Reeder’s Movie Reviews: The Boys in the Boat

Image from the movie, Boys in the Boat, showing the team rowing.
Courtesy of MGM Studios/Boys inthe Boat.


When a group of scrappy have-nots apply an all-out, can-do attitude to a seemingly impossible task, they can sometimes make history. In fact, their achievements can become the stuff of legend.

The University of Washington (junior varsity) crew which rowed for gold at the 1936 Olympic Summer Games in Berlin captured the imagination of the world. Daniel James Brown told their remarkable story in his thoroughly researched and eminently readable book, The Boys in the Boat, published a decade ago. PBS produced an insightful documentary about them, The Boys of ‘36, which first aired in 2017. Now, producer-director George Clooney and his team have adapted it for the big screen. Emotion, if not originality, gets it to the finish line.

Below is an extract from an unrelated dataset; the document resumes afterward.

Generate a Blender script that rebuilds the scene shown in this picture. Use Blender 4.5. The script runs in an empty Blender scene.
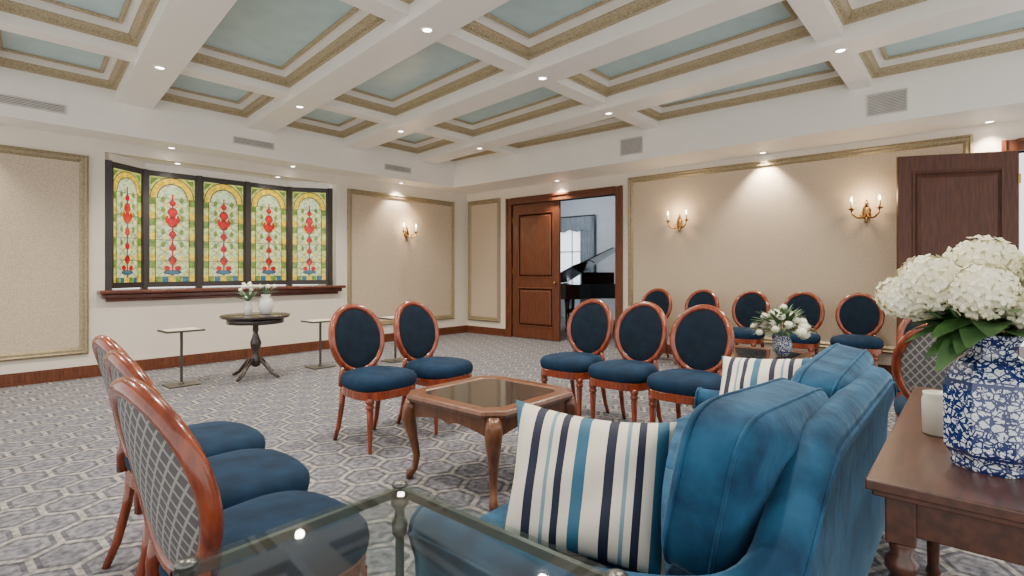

If you’re familiar with Seattle–and more specifically, the Montlake Cut, where the UW crew races take place–you’re going to be disappointed. Because of campus development over the past seventy years, it no longer has its 1930s look. As a result, most of the production took place in the Thames River Valley. It, too, has a rich history in the sport, but it hardly looks like the Northwest. Clooney had the ASUW Shell House recreated in England as well.

With a narrative already brimming with dramatic potential, the challenge for the filmmaker lay in combining the personal stories of the historical figures with the intricacies of their sport. Ideally, it should also involve fresh ways to avoid the usual tropes. A little too often, this version of The Boys in the Boat does little more than skim the surface.

Two characters emerge as the principals here. UW rowing coach Al Ulbrickson (Joel Edgerton) and team member Joe Rantz (Callum Turner) help galvanize the disparate, working-class group of young men who populate the boat, named “The Husky Clipper.” The coach faces the usual pressures from boosters and the university administration to produce a winning season, beginning with the West Coast rivalry with the much better-financed University of California. Rantz pursues engineering and rowing as a means of escaping poverty and overcoming the resentment borne of his father’s abandonment of him. Both Ulbrickson and Rantz are repressed characters, prone to subtle gestures and relatively few words. That dynamic mutes much of the storytelling. Even the coach himself remarks, “We need an edge.”

The class divide during the Great Depression serves as a major, recurring theme in the movie. From shoes with holes in them to a wide, effective view of Seattle’s “Hooverville,” Clooney emphasizes the plight of the crew and their adopted city. When they qualify for the national championship regatta in Poughkeepsie, New York, the longtime Seattle sports journalist Royal Brougham tells his radio audience that the UW race against Cal-Berkeley and Ivy League schools pits “old money versus no money at all.” 

On balance, though, the script by Mark L. Smith (The Revenant) offers too few memorable lines and too little depth to most of the characterizations. Among them, Peter Guinness lends a thoughtful, avuncular quality to the role of George Pocock, the team’s British boatbuilder. Luke Slattery brings the brash energy as the coxswain, cajoling and driving his crew. And Hadley Robinson registers in a sweet, flirtatious way as Joe’s love interest.

The cinematographer, Martin Ruhe, and the production designer, Kalina Ivanov, make admirable contributions to the picture. The mostly subtle palette of browns and gray-blues suits the historical setting, along with careful attention to period detail. The gliding grandstands on rails are a standout. 

Where Clooney, working with editor Tanya Swerling (The Tender Bar) most notably succeeds is in calibrating this underdog story to its personalities and capturing the essence of rowing itself, described by Pocock as “more poetry than sport.” The physical exertion of the team in the boat; the clicking and dipping of the oars; the fusing of character and athleticism on the water. That’s where Clooney really connects with his subject matter and his audience. And the original score by Academy Award-winner Alexandre Desplat (who also scored another sports-themed movie this year, the inspirational Nyad), beautifully suggests rowing’s grace and power. 

When the Huskies reach Berlin, the story briefly introduces two famous historical figures. One remains mute, while the other makes a brief, pungent comment that still resonates today. If this new film version of The Boys in the Boat seems excessively cautious and smooth around the edges, just let the emotion wash over you at the climax.